### Problem description:
Return all lines from the listing below in which the string "scene" occurs.

** Start of Material provided **

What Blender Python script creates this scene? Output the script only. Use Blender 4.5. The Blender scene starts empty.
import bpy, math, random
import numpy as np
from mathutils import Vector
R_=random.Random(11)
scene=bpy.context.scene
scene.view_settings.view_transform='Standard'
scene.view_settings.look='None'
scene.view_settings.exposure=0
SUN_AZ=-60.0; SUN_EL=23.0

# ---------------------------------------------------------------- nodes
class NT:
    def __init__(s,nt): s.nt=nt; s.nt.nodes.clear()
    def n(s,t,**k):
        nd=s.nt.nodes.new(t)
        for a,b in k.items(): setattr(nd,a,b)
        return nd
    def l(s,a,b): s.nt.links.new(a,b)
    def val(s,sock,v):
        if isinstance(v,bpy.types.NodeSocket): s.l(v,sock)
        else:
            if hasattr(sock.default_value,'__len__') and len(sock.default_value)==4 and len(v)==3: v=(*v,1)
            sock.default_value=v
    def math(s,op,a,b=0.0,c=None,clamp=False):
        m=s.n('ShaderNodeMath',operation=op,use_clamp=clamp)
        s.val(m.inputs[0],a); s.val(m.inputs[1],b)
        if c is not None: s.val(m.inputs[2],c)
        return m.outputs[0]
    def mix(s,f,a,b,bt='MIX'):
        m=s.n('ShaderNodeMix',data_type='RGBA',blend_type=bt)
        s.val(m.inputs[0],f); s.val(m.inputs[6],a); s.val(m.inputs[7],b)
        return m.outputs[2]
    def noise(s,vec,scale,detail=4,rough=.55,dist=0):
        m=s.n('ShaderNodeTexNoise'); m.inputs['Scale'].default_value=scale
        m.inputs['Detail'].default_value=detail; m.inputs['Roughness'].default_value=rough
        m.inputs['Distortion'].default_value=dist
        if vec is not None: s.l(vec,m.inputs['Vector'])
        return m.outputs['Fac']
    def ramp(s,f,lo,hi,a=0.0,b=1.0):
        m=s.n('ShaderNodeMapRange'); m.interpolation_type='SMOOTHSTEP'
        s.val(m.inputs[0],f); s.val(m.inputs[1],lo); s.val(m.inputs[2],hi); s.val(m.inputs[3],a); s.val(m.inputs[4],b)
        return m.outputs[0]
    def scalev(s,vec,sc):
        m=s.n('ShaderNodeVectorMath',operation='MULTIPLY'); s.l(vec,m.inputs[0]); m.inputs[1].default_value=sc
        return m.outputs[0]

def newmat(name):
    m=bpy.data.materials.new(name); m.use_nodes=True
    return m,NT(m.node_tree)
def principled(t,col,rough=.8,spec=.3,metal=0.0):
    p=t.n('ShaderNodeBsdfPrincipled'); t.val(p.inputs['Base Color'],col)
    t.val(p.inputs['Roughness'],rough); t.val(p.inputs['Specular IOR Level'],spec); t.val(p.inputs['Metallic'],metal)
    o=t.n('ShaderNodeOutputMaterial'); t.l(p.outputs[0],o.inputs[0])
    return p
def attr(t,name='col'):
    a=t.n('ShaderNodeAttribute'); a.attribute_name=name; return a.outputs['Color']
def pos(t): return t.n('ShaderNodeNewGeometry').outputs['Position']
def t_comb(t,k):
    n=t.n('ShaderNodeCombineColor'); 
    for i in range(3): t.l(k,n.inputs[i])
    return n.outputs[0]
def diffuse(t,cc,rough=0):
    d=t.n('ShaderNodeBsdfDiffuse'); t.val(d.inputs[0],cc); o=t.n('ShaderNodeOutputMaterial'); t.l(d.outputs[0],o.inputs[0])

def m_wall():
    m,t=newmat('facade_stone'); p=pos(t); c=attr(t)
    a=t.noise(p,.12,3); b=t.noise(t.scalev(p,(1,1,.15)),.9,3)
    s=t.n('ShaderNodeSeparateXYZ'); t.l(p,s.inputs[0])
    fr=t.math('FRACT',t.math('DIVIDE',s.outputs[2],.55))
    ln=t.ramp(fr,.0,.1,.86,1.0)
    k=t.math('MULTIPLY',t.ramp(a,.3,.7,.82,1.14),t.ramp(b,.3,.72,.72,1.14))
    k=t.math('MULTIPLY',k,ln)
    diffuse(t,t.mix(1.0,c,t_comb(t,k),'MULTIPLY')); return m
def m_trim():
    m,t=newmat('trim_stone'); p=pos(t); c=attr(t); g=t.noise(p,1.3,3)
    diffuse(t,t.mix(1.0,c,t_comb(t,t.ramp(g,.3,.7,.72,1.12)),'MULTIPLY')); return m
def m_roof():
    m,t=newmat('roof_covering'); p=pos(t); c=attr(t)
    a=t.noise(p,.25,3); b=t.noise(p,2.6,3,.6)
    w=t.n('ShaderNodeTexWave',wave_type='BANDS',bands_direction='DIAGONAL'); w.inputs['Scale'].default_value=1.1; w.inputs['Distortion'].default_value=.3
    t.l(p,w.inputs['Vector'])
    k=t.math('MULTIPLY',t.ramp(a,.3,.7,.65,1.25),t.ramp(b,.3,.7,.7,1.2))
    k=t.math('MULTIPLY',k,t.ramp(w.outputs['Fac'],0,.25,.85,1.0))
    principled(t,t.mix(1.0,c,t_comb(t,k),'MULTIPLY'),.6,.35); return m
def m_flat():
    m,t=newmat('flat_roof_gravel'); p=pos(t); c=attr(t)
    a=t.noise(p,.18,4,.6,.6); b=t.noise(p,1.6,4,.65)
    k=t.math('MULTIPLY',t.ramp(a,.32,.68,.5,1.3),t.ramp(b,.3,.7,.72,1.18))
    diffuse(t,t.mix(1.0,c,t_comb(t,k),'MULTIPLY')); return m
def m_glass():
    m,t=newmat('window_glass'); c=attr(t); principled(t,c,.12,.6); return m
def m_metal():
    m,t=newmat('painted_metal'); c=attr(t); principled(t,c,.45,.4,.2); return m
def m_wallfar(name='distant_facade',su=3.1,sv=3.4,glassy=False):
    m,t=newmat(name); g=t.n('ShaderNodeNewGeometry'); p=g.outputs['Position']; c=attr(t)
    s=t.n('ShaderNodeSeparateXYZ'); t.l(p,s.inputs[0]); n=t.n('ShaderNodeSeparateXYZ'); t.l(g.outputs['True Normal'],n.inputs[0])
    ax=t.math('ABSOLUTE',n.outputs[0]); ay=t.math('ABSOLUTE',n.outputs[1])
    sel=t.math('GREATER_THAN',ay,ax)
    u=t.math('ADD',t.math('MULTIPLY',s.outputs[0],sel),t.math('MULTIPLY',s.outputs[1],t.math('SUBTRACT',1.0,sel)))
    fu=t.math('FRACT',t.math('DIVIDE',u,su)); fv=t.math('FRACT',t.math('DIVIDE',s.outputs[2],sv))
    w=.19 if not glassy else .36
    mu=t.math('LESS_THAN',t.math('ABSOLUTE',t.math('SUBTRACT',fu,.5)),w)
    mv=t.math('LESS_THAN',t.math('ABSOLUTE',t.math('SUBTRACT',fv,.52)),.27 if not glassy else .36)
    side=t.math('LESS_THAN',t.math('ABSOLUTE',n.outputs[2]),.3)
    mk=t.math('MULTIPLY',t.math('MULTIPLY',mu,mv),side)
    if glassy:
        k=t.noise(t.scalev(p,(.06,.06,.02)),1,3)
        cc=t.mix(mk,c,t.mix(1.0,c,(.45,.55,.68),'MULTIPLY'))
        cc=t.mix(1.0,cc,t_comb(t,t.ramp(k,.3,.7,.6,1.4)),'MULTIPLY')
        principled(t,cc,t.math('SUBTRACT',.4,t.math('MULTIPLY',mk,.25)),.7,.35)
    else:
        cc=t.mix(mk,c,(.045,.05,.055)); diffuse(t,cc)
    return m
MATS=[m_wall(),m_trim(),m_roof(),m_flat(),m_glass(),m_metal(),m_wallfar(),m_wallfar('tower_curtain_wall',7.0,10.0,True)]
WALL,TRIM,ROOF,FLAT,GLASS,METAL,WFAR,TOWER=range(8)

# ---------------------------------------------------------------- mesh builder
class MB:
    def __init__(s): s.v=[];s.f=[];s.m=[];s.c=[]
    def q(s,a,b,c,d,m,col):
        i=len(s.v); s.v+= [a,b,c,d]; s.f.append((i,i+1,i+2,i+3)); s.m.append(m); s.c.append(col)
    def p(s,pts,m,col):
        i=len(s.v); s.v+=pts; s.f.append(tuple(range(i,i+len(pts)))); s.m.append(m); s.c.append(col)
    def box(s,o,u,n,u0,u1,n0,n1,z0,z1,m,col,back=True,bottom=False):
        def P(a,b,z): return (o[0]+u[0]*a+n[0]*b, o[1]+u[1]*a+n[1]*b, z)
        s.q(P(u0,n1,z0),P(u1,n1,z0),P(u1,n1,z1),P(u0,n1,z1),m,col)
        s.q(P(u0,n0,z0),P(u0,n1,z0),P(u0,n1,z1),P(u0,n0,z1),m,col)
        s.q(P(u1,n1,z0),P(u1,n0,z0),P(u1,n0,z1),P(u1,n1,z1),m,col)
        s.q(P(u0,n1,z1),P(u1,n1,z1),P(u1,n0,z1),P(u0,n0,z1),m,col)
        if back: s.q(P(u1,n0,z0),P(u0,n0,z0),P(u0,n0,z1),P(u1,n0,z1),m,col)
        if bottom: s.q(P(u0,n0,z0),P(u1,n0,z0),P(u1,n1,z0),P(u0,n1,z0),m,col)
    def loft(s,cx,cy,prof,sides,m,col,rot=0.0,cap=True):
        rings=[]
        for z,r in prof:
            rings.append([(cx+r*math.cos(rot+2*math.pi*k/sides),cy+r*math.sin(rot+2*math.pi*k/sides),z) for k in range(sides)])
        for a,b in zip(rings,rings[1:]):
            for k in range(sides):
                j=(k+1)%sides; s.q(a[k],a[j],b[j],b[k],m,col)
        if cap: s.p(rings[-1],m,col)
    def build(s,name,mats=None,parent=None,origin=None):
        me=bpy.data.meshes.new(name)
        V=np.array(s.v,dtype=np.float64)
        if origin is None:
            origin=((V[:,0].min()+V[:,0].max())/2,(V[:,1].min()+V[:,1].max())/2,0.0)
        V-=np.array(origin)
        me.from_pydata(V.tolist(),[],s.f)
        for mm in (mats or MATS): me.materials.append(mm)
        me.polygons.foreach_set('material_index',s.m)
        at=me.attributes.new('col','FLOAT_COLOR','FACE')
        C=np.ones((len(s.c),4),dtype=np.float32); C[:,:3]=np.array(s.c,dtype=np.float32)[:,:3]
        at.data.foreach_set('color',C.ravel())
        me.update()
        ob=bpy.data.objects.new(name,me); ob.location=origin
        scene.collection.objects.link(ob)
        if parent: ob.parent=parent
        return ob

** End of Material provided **

### Problem solution:
What Blender Python script creates this scene? Output the script only. Use Blender 4.5. The Blender scene starts empty.
scene=bpy.context.scene
scene.view_settings.view_transform='Standard'
scene.view_settings.look='None'
scene.view_settings.exposure=0
        scene.collection.objects.link(ob)